Inflation worries are tormenting the stock market.
Any hint that the Federal Reserve sees the inflation threat worsening sends stocks tumbling. And if a Fed official suggests inflation might not be so bad, stocks soar.
Rising inflation rates can indeed be bad. Suppose you had $50,000 for retirement stuffed in a mattress. With inflation running at the long-term average of around 3 percent, in 20 years that nest egg would buy what about $28,000 buys today.
Raise the inflation rate to 5 percent, and your purchasing power would drop to about $19,000 over that period.
So, although investors may fret over the short-term effects of the Fed's inflation-fighting tactic of raising interest rates, we benefit in the long run if inflation is kept down.
That's because rising inflation makes every dollar in corporate earnings worth less. And it raises costs for raw materials and labor - which also shrinks corporate earnings.
So how can you insulate yourself from inflation's toll on stocks?
The most obvious way is to sell your stocks and stock-holding mutual funds if you think rising inflation will drive share prices down. This is what short-term traders do, and that's why the markets have recently been whipsawed by inflation news.
You could sell everything right now. Or you could give your broker a "stop-loss" order to sell automatically if prices fall to a given level.

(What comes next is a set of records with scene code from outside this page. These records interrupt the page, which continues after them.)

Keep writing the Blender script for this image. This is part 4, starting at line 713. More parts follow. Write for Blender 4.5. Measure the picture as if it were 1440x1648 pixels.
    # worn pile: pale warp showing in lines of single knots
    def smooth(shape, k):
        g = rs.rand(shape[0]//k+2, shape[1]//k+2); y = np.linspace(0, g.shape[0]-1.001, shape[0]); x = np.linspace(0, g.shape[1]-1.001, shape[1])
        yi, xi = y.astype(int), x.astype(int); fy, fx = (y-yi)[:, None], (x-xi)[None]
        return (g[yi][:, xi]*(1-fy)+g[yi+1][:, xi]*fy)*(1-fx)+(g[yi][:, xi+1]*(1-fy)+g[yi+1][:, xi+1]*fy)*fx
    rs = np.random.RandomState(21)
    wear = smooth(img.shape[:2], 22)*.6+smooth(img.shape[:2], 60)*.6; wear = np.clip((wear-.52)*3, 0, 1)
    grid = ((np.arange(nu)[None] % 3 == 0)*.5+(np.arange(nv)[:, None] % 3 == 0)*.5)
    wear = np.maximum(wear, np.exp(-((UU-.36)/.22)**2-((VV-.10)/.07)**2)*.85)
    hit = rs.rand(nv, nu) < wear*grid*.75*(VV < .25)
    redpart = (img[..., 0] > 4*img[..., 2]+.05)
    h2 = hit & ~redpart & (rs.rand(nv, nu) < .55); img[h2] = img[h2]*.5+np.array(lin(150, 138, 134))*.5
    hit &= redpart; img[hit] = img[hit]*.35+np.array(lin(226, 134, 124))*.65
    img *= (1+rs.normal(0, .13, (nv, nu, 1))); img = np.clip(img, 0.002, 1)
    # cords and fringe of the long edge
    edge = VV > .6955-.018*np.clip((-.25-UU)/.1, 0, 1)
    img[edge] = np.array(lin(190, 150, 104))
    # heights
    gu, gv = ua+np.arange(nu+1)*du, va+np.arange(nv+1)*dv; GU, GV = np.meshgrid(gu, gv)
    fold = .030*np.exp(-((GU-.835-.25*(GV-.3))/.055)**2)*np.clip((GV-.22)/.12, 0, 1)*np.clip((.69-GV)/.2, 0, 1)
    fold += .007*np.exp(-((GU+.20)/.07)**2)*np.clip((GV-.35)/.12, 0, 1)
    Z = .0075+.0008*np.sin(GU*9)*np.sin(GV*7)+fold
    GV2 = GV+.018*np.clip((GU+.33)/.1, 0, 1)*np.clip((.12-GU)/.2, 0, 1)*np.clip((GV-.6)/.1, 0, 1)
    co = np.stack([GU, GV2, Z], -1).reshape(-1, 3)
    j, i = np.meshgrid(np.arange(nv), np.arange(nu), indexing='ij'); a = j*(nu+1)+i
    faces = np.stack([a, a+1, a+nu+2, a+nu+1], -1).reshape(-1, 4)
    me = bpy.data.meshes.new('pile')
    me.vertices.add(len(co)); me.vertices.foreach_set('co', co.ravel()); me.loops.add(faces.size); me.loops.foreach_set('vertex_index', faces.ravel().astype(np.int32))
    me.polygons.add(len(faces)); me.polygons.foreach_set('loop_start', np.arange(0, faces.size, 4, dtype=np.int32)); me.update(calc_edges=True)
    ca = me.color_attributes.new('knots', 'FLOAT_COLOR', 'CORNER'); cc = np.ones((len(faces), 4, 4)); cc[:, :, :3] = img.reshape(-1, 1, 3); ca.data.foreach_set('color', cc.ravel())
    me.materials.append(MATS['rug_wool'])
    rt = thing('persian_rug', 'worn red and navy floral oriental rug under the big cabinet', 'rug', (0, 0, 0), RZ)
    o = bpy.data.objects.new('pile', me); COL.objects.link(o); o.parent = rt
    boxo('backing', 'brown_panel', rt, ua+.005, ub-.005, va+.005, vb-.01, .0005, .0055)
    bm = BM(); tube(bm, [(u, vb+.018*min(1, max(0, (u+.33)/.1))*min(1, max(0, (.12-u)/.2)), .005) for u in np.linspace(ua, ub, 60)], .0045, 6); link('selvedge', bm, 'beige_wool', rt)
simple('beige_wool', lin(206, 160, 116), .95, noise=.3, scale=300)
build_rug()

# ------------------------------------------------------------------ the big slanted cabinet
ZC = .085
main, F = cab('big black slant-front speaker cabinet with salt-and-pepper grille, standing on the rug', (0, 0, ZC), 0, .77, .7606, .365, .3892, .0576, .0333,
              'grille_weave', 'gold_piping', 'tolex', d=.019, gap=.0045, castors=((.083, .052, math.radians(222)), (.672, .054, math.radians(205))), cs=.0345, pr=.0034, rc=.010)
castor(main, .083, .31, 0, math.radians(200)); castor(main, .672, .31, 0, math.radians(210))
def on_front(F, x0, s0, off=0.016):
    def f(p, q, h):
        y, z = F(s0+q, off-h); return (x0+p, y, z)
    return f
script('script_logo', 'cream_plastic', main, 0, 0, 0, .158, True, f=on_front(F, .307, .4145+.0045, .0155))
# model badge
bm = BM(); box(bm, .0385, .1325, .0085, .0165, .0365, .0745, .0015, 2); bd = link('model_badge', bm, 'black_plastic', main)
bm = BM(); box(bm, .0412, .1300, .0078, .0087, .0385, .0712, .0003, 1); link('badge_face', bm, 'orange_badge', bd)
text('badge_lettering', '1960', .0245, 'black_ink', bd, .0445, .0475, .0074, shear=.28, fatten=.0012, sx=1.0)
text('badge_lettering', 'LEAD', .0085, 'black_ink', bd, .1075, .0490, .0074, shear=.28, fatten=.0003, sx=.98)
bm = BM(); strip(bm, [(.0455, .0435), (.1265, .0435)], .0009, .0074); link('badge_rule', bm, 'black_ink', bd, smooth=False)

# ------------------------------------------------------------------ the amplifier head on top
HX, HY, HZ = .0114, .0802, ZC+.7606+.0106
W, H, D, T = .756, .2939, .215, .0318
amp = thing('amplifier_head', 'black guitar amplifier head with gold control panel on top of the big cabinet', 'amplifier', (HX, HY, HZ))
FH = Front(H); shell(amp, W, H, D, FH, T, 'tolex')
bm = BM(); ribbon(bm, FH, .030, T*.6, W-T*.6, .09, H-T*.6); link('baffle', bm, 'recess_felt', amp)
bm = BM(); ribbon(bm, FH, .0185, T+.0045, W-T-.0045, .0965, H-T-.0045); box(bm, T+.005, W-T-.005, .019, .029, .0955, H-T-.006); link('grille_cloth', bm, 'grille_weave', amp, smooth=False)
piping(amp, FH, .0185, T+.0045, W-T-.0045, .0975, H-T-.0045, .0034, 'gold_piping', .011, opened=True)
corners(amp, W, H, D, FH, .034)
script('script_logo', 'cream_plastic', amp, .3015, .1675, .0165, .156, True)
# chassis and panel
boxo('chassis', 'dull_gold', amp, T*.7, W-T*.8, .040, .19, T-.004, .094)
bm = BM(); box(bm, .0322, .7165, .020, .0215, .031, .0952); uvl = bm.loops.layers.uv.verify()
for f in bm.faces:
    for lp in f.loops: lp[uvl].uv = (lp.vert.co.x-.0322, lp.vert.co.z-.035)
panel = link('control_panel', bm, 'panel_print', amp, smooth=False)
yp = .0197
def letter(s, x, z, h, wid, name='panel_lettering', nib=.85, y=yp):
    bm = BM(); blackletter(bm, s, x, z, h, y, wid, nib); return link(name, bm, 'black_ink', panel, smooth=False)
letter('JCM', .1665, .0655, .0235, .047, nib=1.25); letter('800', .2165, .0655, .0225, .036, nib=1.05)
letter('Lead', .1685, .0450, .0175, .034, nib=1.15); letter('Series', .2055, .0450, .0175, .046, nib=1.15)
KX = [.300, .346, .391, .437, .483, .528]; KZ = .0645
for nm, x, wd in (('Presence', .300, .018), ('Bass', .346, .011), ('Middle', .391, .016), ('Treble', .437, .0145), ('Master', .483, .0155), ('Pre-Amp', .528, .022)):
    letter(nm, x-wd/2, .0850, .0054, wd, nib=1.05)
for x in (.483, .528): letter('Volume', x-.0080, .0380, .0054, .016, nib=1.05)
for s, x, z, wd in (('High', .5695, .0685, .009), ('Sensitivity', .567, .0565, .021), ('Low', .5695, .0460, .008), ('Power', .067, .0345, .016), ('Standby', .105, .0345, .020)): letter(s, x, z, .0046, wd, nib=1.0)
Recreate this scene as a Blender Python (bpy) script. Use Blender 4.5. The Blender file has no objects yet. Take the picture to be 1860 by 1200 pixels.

Or you could keep your investments but hedge against downturns with "short sales." That means borrowing stock from your broker, selling it at today's price, and hoping to pay him back with shares bought later for less. Your profit would be the difference between today's sale price and tomorrow's purchase price - so you would make money if share prices fell.
Those strategies look fine on paper, but few of us are good enough to accurately forecast the market's peaks and valleys. Sales can be self-defeating. You may find yourself on the sidelines missing the gains from an unexpected rebound, and you would be betting against the market's long-term upward trend.
Another approach has become increasingly popular: insuring holdings by playing the options or futures markets.
Imagine that instead of keeping your $50,000 in the mattress, you invested in an index-style mutual fund designed to match the performance of the Standard & Poor's 500 index.
You could insure against loss with "put" options traded on the Chicago Mercantile Exchange called E-minis. A put contract gives its owner the right to sell a given block of shares anytime over a certain period at a set price.
E-mini contracts track the S&P 500, and are worth $50 for every point in the index. With the index currently around 1,250, a single contract would, therefore, let you control S&P 500 stocks worth $62,500. So one contract would be enough to offset losses on your index fund.
If the index fell, say, 10 percent, you probably would make around $3,100 on this contract. That's because it would allow you to, in effect, sell S&P 500 stocks at today's price while simultaneously buying them at tomorrow's lower price, pocketing the difference.
Unfortunately, to get a put contract good through early September, you'd pay a $1,400 "premium," much like the premium paid for any insurance policy. Were stocks to rise instead of fall, you would have spent that money but made nothing on the contract.
Clearly, it would be too expensive to use put options to fully insure your investments all the time, although you could buy partial insurance much more cheaply. (For a primer on E-minis and other futures and options products, go to http://www.cme.com/files/EQ004_Eminis.pdf.)
So what's the alternative?
To do nothing. Stocks, in fact, are an excellent hedge against inflation - if they are held for the long term.
Although inflation hurts companies by pushing prices of raw materials and labor up, it helps by allowing them to charge more for the products and services they sell.
Over the long term, profit tends to rise with inflation, lifting stock prices. In the 20th century, for instance, stocks' annual returns averaged around 10 percent, while inflation was 3 percent. With inflation taken into account, bonds make only 2 percent or 3 percent a year; cash, nothing.
So let's let the short-term traders agonize over inflation news. For us long-term investors, the best strategy is to ignore it.